Iron River was a mining town and is suffering deep depression. The mines are still working but the process of the mining have developed and needs less work force. There are a lot of houses for sale in the town and some buildings are basically ruins. Churches are many, too. Each nationality that immigrated to US had their own church and the masses were in their own language. People don’t go to churches that much anymore and all of the churches are English speaking nowadays.

We do an interview in Betty’s wonderful log cabin in the evening. The situation is new to me, because there are four people to interview at the same time: Betty, Betty’s sister Faye, Jack and Jack’s son Rich. Betty is a person to whom everybody want to come to. Door opens and closes, people come and go. I try to adjust to the situation, but as an introvert person, I don’t necessarily keep up with the discussions all the time when there are so many people. I feel longing: I’m not sure if I have this close, warm family at home or belonging to a community. I’ve always walked alone, I suppose. But I wish I would have people visiting me when I’m 73 years old like Betty.

DAY 30.

Sunday, November 14th, 2010

We do interview with Elsa and discuss a little on how to get trough the surface of one’s identity. It is easy to say “I like pulla” but what does immigration generation identity mean deeply in emotional level?

There is a shop called Touch of Finland in Marquette. I have never visited Finnish souvenir shop outside of Finland. It feels strange. We buy a DVD Tradition Bearers and watch it in the evening. It is an old documentary (1983) about Finnish immigrants in Michigan, but it is very entertaining. All the people in it should be characters in a theater play!

DAY 29.

Saturday, November 13th, 2010

Ride

I take a train to NYC early in the morning. I chat a bit with a granny next to me, but to be honest, I don’t feel a least bit of talkative. Every person is a new door, but sometimes I just can’t. A taxi driver in NYC happens to be a scientologist Jeffrey. He gives me a presentation about his beliefs and how scientology suits with any religion I might have. It is based on interdisciplinary facts. Jeffrey tells me he can make miracles and I’m tempted to believe that when I see him navigate so naturally in NYC traffic while concentrating fully on our discussion. I, too, think there is a sleeping devil in all of us and it’s awaken by negative energy. This is why we should always seek for the positive energy. But I also wonder, how do you know which is which? How is the devil defined? If I’ve understood correctly Buddhism teaches everything is just existing thoughts and actions that come and go – some of them are better for you than the others.

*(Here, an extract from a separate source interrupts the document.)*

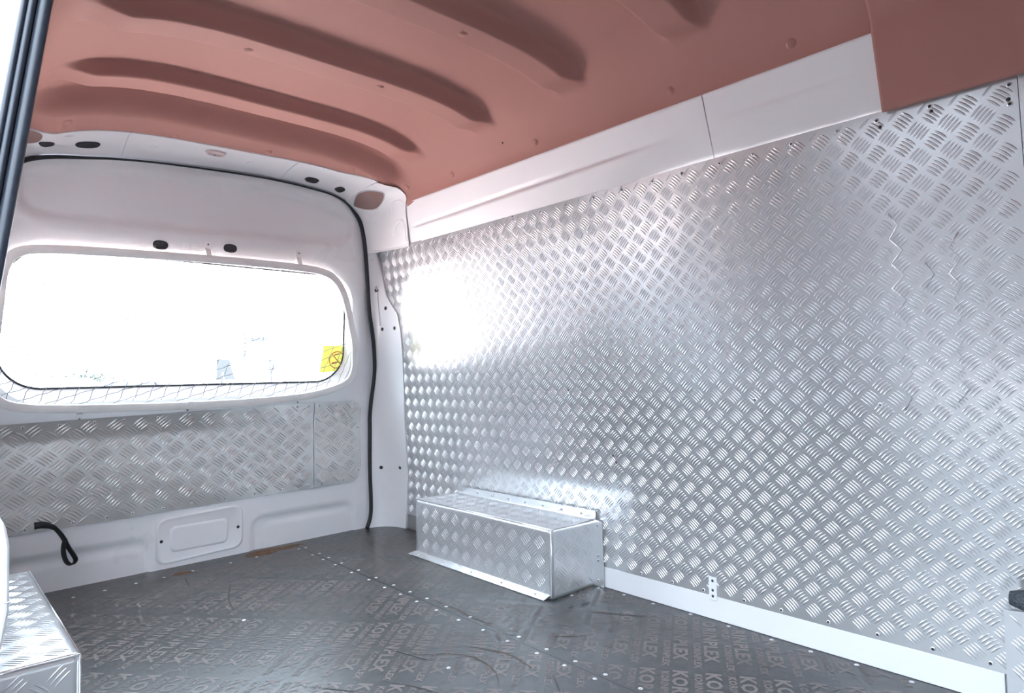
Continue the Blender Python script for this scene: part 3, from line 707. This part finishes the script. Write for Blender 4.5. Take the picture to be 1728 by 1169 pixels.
def pillar(mirror, name, label, parts_on):
    """rear corner pillar between the seal and the side wall, upper and lower pressing"""
    root = thing(name, ((W - 1.6) if mirror else 1.6, 2.62, 0), label, kind='structure')
    def mx(p):
        if not mirror: return Vector(p)
        x = W - p[0]; return Vector((x, p[1] - .045 * (p[0] - x), p[2]))
    def A(z):           # seal line on the door plane
        pts = [(p[1], p[0]) for p in SEAL_R[2:]]
        for (za, xa), (zb, xb) in zip(pts, pts[1:]):
            if zb <= z <= za: x = xa + (xb - xa) * (za - z) / max(1e-6, za - zb); break
        else: x = 1.269 if z > 1.44 else 1.535
        return Vector((x + .004, reary(x, z) - .012, z))
    BL = [(1.236, 2.580), (1.20, 2.568), (1.15, 2.560), (1.042, 2.544), (.985, 2.50), (.958, 2.474), (.880, 2.467), (.777, 2.474), (.515, 2.518), (.244, 2.555), (.10, 2.566), (0.0, 2.575)]
    def B(z):
        for (za, ya), (zb, yb) in zip(BL, BL[1:]):
            if zb <= z <= za: y = ya + (yb - ya) * (za - z) / (za - zb); break
        return Vector((wallx(z) - .010, y, z))
    def PL(a, b, off=0.0):
        z = 1.236 * b; p, q = A(z), B(z); c = Vector((q.x - .004, p.y - .02, z)); t = a
        r = p * (1 - t) ** 2 + c * 2 * t * (1 - t) + q * t * t; d = ((c - p) * (1 - t) + (q - c) * t).normalized(); n = Vector((-d.y, d.x, 0)).normalized()
        if n.x > 0: n = -n
        return r + n * off, n
    cuts = [0.0, .222, .460, 1.0] if parts_on else [0, 1.0]
    for b0, b1 in zip(cuts, cuts[1:]):
        v, f = grid(14, int(60 * (b1 - b0)) + 4, lambda a, b: mx(PL(a, b0 + (b1 - b0) * b, .0008 if .2 < b0 < .3 else 0.0)[0])); link_mesh('pillar_panel', v, f, M_paint, root)
    v, f = grid(2, 60, lambda a, b: mx(PL(1, b)[0] + Vector((.012 * a, .004 * a, 0)))); link_mesh('pillar_edge', v, f, M_paint, root)
    # upper pressing: fan between the seal curve and the seam to the side panel
    UA = smooth_path([mx(A(z)) for z in (1.426, 1.412, 1.396, 1.372, 1.345, 1.30, 1.257, 1.236)], 5)
    sg = -1 if mirror else 1; fx = lambda x: W - x if mirror else x
    he = [Vector((fx(x), yend(fx(x)) - .012, ceilz(fx(x), yend(fx(x))) - .004)) for x in (1.344, 1.390, 1.425, 1.452, 1.470)]
    UB = smooth_path(he + [Vector((fx(1.481), yend(fx(1.47)) + .012, 1.375)), Vector((fx(1.497), yend(fx(1.47)) + .030, 1.32)), Vector((fx(1.522), yend(fx(1.47)) + .055, 1.238))], 5)
    def PU(a, b, off=0.0):
        k = b * (len(UA) - 1); i = min(int(k), len(UA) - 2); t = k - i; p = UA[i].lerp(UA[i + 1], t); q = UB[i].lerp(UB[i + 1], t)
        c = (p + q) * .5 + Vector((sg * .030, .045, .035 * (1 - b))) ; r = p * (1 - a) ** 2 + c * 2 * a * (1 - a) + q * a * a
        return r
    def PUn(a, b, off=0.0):
        e = .01; p = PU(a, b); da = PU(min(1, a + e), b) - PU(max(0, a - e), b); db = PU(a, min(1, b + e)) - PU(a, max(0, b - e)); n = da.cross(db).normalized()
        if n.dot(Vector((-sg, -1, -.6))) < 0: n = -n
        return p + n * off, n
    v, f = grid(24, 40, lambda a, b: (PU(a, b))); link_mesh('upper_pressing', v, f, M_paint, root)
    v, f = grid(24, 1, lambda a, b: (PU(a, 1) + Vector((0, 0, -.010 * b)))); link_mesh('pressing_lip', v, f, M_paint, root)
    ho = [(.30, .16), (.50, .05), (.68, .06), (.84, .13), (.88, .25), (.78, .37), (.60, .44), (.44, .38), (.32, .27)]
    hs = smooth_path([(a * 1.12 - .26, b * 1.12 - .02, 0) for a, b in ho], 4, True)
    V = [(PUn(p.x, p.y, .0015)[0]) for p in hs]; cc = sum(V, Vector((0, 0, 0))) / len(V)
    link_mesh('opening', [(PUn(.42, .25, .0012)[0])] + V, [(0, 1 + k, 1 + (k + 1) % len(V)) for k in range(len(V))], M_hole, root)
    v, f = tube([(PUn(p.x, p.y, .0012)[0]) for p in hs], .0024, 6, True); link_mesh('opening_rim', v, f, M_paint, root)
    if parts_on:
        for pth in ([(.66, .66), (.68, .57), (.80, .54), (.90, .58), (.93, .68)], [(.66, .90), (.72, .82), (.84, .80), (.93, .84), (.95, .97)]):
            v, f = tube([(PUn(p.x, p.y, -.0050)[0]) for p in smooth_path([(a, b, 0) for a, b in pth], 6)], .0075, 10); link_mesh('pressed_ridge', v, f, M_paint, root)
        for a, b in ((.28, .218), (.80, .220)):
            p, n = PL(a, b, .001); put('plug', ME_plug, mx(p), n, root)
        for a, b in ((.36, .865), (.70, .800), (.45, .727), (.86, .727)):
            p, n = PL(a, b, .001); put('bolt', ME_plug, mx(p), n, root)
        v, f = tube([mx(PL(.38, b, .0)[0]) for b in (.74, .78, .82, .86, .88)], .004, 6); link_mesh('pressed_ridge', v, f, M_paint, root)
    return root
pillar(False, 'trim_2', 'white rear corner pillar beside the tread-plated wall', True)
pillar(True, 'trim_4', 'white rear corner pillar on the sliding-door side', False)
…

I have never been in a private jet before in my life. Elsa tells that having a private jet is not common – surprise me, I just thought this is US. No security checks on luggage, nice pilots and snacks to eat. My fear of flying didn’t bother me at all. Ford airport in Michigan is like November in Finland. The sky is gray over the forests. Finland illusion continues when we get to Elsa’s and David’s place. The whole house is full of Finnish design. The contrast is huge compared to my travel so far. But I think it is also a good for my work to see this. Finnish immigrants came to the area partly because it looks a bit like home country – but of course the biggest reason was the jobs.

DAY 28.

Friday, November 12th, 2010

Flag

I take a metro to Pentagon to meet William (Viljami). It is amazing to visit the building and I get a special tour, because Viljami works there as a civil engineer. We also visit the place where the plane hit in 911. Pentagon is full of paintings, art works and collections related to military. It would take days and days to go trough them all. This big office building is like a city of its own with gyms, running tracks, swimming hall, shops, restaurants etc. Only thing missing is a hotel.

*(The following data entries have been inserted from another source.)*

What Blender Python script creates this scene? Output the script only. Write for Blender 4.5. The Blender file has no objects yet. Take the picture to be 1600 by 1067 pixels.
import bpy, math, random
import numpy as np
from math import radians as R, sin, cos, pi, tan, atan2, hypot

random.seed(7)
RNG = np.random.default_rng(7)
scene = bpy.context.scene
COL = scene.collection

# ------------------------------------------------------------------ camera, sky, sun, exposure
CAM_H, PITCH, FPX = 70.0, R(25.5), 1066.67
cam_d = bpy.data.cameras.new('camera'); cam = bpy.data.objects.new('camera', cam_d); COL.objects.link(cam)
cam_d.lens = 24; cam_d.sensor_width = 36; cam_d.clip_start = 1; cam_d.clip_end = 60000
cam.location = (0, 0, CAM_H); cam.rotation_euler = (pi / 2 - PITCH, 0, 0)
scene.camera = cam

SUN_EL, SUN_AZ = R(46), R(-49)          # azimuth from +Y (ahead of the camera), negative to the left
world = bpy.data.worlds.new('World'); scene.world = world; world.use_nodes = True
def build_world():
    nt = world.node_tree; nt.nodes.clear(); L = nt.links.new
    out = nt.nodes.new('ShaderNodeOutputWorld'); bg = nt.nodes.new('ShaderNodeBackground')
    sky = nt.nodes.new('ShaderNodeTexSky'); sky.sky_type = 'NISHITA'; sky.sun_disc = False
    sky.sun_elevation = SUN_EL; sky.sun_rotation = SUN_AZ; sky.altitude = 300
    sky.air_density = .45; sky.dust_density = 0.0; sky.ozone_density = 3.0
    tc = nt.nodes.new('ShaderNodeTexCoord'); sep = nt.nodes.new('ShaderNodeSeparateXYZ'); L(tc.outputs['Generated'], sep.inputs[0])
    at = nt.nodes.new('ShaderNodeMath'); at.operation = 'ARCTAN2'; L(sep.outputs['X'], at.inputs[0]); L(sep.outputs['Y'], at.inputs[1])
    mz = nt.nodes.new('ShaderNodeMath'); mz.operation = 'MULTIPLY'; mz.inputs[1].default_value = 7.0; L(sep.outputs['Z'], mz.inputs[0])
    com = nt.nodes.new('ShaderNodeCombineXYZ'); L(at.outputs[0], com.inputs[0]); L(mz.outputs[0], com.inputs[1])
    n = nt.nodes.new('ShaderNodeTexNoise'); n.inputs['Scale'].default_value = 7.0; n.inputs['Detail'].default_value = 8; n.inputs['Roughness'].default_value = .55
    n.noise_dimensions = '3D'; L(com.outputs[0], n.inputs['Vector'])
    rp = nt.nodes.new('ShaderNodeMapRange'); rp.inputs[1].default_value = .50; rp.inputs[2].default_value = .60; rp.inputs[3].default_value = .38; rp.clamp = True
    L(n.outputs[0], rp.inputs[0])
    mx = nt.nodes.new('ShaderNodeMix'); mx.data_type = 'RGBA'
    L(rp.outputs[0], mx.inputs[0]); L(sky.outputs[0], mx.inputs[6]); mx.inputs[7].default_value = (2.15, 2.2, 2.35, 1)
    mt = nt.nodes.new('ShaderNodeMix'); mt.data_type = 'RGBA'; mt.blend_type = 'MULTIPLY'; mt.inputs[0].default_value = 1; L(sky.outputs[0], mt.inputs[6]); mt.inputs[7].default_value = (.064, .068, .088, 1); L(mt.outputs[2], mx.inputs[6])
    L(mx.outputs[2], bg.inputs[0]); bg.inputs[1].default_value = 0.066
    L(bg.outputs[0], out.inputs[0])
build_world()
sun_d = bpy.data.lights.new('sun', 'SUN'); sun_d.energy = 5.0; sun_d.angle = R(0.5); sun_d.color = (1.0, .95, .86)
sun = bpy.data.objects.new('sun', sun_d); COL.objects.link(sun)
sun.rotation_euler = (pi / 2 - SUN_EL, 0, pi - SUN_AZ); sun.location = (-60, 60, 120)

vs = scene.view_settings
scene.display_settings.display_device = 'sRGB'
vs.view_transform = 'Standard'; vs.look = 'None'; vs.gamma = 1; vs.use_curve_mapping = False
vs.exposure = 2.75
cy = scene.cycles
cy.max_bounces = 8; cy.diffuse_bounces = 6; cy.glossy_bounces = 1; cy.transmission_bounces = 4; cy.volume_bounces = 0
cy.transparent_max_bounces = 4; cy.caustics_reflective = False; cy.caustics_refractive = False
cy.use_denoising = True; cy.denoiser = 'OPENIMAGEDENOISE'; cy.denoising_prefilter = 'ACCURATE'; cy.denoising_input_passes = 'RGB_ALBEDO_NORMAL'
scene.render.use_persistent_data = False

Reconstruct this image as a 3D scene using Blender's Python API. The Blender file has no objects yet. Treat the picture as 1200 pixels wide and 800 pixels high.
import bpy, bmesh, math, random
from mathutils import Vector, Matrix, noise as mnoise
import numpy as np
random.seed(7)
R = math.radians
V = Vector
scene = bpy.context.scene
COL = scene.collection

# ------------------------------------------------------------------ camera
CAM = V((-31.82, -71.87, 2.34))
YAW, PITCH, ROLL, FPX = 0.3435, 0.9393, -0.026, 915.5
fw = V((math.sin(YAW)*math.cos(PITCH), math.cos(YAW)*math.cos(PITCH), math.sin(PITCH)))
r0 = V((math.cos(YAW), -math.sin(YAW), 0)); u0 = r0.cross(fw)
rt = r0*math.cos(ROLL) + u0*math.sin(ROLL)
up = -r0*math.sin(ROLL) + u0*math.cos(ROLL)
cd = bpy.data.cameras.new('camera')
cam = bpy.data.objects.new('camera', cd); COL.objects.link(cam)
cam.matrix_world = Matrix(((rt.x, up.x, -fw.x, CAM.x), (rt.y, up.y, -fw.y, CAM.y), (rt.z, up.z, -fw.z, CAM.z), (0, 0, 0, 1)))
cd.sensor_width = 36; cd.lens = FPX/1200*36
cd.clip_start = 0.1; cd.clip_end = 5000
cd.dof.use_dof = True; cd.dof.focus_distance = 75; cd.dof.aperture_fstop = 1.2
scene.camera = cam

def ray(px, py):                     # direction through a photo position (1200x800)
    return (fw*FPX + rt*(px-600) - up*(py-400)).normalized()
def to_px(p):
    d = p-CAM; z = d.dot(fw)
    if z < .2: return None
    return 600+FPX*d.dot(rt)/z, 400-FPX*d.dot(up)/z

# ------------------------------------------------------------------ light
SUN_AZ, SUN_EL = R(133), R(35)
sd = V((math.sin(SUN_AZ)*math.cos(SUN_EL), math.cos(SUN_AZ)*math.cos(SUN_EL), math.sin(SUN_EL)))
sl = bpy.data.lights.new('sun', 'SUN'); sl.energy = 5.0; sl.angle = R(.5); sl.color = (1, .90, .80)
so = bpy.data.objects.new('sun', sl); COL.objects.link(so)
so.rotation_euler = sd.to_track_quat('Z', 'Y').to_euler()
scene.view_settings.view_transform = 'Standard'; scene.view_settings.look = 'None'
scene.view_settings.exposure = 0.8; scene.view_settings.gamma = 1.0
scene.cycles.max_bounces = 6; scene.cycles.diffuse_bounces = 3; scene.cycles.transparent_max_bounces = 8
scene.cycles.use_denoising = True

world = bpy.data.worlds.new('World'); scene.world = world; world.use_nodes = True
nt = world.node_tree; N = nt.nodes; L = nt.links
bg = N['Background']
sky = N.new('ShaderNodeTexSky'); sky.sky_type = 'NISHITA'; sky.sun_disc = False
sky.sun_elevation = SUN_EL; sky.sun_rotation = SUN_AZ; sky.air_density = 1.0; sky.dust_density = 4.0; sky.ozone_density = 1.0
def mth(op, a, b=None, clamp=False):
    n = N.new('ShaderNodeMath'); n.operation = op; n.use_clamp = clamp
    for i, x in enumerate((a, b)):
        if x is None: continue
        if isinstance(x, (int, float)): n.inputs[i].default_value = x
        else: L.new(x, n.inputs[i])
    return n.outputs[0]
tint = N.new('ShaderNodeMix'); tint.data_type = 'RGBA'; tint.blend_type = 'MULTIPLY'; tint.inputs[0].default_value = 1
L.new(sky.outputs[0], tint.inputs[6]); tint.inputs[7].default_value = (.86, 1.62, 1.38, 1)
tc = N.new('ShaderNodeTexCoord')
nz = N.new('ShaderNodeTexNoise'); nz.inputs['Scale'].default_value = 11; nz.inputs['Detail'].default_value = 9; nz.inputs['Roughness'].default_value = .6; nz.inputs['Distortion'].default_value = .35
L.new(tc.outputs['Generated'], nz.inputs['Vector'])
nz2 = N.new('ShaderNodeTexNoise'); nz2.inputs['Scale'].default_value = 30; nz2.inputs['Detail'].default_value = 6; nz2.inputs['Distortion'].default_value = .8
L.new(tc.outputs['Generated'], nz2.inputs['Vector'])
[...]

The idea that this is the place where it all starts – the functions of war – overwhelms me. Viljami says Iraq war has been very difficult. Everybody agrees with that, I think. We have very nice discussions while touring around the building and drinking a lot of coffee. Viljami, Eteläpohojammaan Viljami, Lurjus is an easy man to make friends with. And our heritage is so close in Finland: mine from North and his from South Ostrobothnia. He thinks there are two great powers in the world US and South Ostrobothnia.